[START Data shown]

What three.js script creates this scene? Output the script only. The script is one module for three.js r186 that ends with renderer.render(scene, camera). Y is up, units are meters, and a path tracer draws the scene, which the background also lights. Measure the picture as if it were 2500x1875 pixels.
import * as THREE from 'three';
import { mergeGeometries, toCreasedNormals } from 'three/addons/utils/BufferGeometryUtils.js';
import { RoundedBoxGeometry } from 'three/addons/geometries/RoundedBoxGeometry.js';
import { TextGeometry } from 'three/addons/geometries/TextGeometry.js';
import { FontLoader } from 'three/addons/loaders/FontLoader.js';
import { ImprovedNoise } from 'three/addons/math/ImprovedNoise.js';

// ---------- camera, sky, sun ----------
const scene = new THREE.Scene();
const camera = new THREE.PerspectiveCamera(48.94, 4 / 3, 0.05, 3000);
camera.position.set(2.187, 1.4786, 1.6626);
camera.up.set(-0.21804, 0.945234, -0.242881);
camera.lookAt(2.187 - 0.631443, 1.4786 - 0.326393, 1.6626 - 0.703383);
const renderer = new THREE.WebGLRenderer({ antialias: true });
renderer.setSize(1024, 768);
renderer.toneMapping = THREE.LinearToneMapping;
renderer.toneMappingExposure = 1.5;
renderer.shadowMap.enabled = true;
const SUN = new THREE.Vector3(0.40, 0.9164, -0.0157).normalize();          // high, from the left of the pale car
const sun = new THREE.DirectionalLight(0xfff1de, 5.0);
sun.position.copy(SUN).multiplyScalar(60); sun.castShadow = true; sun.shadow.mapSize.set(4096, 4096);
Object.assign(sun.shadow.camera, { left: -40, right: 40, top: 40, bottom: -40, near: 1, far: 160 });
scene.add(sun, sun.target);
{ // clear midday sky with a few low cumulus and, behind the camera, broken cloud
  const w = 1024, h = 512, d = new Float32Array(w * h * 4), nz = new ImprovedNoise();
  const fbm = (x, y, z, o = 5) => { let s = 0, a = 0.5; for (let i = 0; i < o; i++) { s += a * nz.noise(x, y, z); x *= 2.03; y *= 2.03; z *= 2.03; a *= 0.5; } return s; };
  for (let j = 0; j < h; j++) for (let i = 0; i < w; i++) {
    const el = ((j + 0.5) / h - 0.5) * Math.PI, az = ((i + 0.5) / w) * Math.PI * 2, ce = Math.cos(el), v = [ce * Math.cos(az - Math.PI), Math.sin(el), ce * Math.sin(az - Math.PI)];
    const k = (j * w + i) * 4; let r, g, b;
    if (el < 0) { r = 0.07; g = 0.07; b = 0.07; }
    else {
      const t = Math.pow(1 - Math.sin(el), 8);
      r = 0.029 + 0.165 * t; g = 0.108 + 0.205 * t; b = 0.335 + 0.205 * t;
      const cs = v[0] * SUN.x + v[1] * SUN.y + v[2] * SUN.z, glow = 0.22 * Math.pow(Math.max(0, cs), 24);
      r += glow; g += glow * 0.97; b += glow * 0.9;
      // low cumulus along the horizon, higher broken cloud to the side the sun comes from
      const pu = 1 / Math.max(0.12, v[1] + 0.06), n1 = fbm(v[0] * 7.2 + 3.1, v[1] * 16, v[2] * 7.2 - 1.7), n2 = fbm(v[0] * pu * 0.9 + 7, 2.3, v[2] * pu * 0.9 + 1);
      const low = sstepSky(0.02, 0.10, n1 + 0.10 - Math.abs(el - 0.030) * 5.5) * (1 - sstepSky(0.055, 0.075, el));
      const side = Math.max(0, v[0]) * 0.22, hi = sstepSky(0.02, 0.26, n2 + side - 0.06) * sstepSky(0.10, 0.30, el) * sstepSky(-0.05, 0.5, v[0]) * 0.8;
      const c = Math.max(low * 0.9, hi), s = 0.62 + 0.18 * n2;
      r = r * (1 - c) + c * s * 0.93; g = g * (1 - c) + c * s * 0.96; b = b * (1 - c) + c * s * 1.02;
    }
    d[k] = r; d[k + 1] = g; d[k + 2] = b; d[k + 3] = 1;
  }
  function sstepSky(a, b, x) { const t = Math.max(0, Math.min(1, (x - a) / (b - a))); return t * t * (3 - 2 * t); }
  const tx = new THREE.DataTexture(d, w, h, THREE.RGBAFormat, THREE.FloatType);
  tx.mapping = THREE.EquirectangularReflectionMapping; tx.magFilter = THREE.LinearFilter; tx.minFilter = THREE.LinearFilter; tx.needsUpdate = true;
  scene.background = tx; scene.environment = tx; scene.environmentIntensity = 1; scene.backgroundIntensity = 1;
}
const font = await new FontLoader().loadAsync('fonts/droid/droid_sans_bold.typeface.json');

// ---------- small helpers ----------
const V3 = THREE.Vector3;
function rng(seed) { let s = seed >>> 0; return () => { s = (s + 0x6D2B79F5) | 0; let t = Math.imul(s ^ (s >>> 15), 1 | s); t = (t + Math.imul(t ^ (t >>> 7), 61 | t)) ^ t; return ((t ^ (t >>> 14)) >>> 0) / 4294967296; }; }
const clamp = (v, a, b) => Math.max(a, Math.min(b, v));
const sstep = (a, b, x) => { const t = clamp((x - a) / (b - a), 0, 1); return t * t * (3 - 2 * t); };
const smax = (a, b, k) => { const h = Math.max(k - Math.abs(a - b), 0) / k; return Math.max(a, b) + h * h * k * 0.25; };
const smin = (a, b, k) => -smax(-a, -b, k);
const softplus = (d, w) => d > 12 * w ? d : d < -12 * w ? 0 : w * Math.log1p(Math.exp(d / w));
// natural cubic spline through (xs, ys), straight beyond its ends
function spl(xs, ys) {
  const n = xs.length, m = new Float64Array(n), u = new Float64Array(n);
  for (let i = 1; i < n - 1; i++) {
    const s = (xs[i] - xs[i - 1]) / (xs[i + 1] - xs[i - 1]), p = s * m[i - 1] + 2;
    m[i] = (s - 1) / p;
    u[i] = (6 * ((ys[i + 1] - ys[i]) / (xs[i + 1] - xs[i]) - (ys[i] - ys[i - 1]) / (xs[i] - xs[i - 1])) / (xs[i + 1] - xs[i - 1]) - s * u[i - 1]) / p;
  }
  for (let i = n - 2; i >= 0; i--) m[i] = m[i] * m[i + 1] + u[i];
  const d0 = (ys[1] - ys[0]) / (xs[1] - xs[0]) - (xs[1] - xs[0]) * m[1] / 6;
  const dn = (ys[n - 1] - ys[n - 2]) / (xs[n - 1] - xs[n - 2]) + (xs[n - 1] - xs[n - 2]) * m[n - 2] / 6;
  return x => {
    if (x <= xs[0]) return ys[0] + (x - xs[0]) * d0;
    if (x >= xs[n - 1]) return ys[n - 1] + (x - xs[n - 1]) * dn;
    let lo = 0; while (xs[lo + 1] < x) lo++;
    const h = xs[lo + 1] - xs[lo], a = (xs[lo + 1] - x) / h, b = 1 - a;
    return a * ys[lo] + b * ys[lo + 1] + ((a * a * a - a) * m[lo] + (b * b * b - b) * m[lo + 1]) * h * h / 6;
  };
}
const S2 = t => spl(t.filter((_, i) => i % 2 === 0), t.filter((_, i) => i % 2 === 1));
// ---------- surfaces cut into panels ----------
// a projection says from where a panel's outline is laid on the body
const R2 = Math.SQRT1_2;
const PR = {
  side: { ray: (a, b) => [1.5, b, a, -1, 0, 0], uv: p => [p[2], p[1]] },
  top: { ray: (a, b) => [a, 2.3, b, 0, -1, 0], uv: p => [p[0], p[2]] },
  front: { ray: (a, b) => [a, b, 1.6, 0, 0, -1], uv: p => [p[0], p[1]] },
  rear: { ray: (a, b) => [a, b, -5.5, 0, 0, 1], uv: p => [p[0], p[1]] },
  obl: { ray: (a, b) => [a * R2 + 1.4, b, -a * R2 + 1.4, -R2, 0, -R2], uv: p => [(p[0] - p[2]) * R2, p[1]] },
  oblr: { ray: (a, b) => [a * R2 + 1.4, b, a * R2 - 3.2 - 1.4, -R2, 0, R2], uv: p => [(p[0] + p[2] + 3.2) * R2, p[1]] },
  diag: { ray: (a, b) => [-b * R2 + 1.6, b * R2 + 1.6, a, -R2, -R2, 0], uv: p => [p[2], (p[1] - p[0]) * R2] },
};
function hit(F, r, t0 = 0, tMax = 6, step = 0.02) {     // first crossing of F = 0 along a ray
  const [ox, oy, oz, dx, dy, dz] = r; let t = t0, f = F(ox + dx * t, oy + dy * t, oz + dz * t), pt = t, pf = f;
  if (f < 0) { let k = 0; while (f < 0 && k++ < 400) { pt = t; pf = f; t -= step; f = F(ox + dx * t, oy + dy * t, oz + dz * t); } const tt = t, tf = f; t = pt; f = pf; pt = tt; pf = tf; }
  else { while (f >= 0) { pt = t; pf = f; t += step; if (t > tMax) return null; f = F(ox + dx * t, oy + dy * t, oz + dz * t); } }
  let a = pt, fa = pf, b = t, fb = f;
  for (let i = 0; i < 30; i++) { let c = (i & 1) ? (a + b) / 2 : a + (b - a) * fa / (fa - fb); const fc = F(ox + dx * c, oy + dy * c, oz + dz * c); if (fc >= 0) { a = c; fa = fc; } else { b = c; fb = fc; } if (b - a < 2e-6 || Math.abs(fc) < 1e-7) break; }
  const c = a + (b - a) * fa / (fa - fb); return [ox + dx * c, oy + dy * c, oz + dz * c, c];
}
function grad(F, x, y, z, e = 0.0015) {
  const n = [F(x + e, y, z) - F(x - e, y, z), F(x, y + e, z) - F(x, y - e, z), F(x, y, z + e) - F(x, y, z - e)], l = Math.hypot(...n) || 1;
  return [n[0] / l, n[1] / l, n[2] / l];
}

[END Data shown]

#### What you are asked to do:
Collect the lines of the data that carry the word "ends".

#### Full response:
What three.js script creates this scene? Output the script only. The script is one module for three.js r186 that ends with renderer.render(scene, camera). Y is up, units are meters, and a path tracer draws the scene, which the background also lights. Measure the picture as if it were 2500x1875 pixels.
// natural cubic spline through (xs, ys), straight beyond its ends